9. Law enforcement and legal cooperation Added 16-May-2012

Rateliff.net complies with all properly submitted and formatted requests for information from law enforcement agencies and legal entities, such as warrants and subpoenas. These must be delivered in-person or via certified mail. We cannot submit information which does not exist at the time of request, and we do not maintain information for the sole purpose of potential value as future evidence -- until such a request is received, our logs are nothing but data and therefore subject to destruction at our discretion and whims. This practice has been in place since the beginning of Rateliff.net services, though only codified on the date given for this section. No order of any type to relinquish user data has ever been received, and any order of extraordinary scope would be challenged.
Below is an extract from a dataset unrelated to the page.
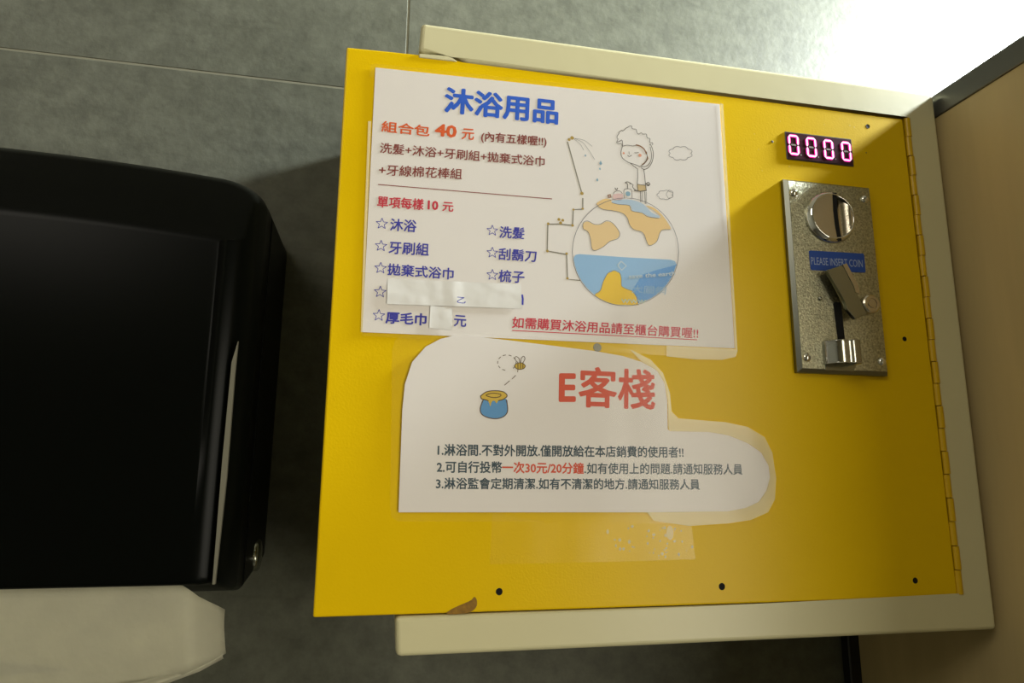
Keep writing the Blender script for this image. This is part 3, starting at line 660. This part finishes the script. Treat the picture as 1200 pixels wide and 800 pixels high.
link('lock', bm, STEEL, dsp, True)
ys = 0.0195
sp = P([(249.5, 684), (252.5, 684), (266, 560), (275.5, 440), (279.5, 400), (272, 425), (261, 540)], ys+0.002)
link('edge_highlight', prism(sp, ys+0.0005, ys+0.003), GLINT, dsp)  # light grey sliver, a painted highlight along the cover's rounded front edge

# towel
tw = thing('paper_towel', 'off-white paper towel hanging out below the black dispenser', 'paper towel', (-0.2, 0.05, at(150, 790, 0.05)[1]))
def sheet(cols, thick=0.0004):
    """cols: [(x_top, z_top, y_top, x_bot, z_bot, y_bot)]"""
    bm = bmesh.new(); rows = []
    for c in cols:
        a = Vector((c[0], c[2], c[1])); b = Vector((c[3], c[5], c[4])); col = []
        for k in range(9):
            t = k/8; p = a.lerp(b, t); p.y += -0.003*math.sin(math.pi*t) + 0.0004*math.sin(17*p.x*3+9*t); col.append(bm.verts.new(p))
        rows.append(col)
    for a, b in zip(rows, rows[1:]):
        for j in range(8): bm.faces.new((a[j], b[j], b[j+1], a[j+1]))
    bmesh.ops.solidify(bm, geom=bm.faces[:], thickness=thick)
    return bm
cols = []
for px, pt_, pb, yy in [(-230, 684, 845, .026), (-100, 684, 835, .026), (0, 684, 826, .026), (100, 684, 818, .026), (150, 684, 811, .026), (190, 685, 800, .026), (214, 686, 790, .026), (222, 691, 786, .0265), (233, 699, 781, .031), (245, 705, 776, .037), (256, 710, 770, .043), (263.5, 714, 765, .050)]:
    a = at(px, pt_, yy); b = at(px + (1.5 if px > 200 else 0), pb, yy-0.002); cols.append((a[0], a[1], yy, b[0], b[1], yy-0.002))
link('towel_sheet', sheet(cols), TOWEL, tw, True)
cols = []
for px, pt_, pb, yy in [(-230, 826, 860, .025), (0, 812, 838, .025), (100, 806, 826, .025), (165, 798, 812, .025), (200, 789, 799, .027), (235, 777, 786, .034), (262.5, 764, 771, .048)]:
    a = at(px, pt_, yy-0.003); b = at(px, pb, yy-0.003); cols.append((a[0], a[1], yy-0.003, b[0], b[1], yy-0.003))
link('folded_hem', sheet(cols), TOWEL, tw, True)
10. Changes in policy or wording Updated 16-May-2012

Rateliff.net may occassionally change these policies in format, structure, wording, or content. The bottom of this page shows the last time this document was updated, and Rateliff.net is at no time obligated to announce changes to this policy. All persons, companies, servers, etc. whom attempt to deliver email, whether successful or not, are responsible for monitoring this page, which is announced in Rateliff.net SMTP banners, DNS TXT records at the domain and MX host levels, and in SMTP reject returns. None the less, as a courtesy, major changes will be announced in reasonable manners. For instance, should we decide that we shall mine message contents for marketing or such pursuit, as this would constitute a complete reversal of our own ethical compass, we would make such a change public and known to our customers.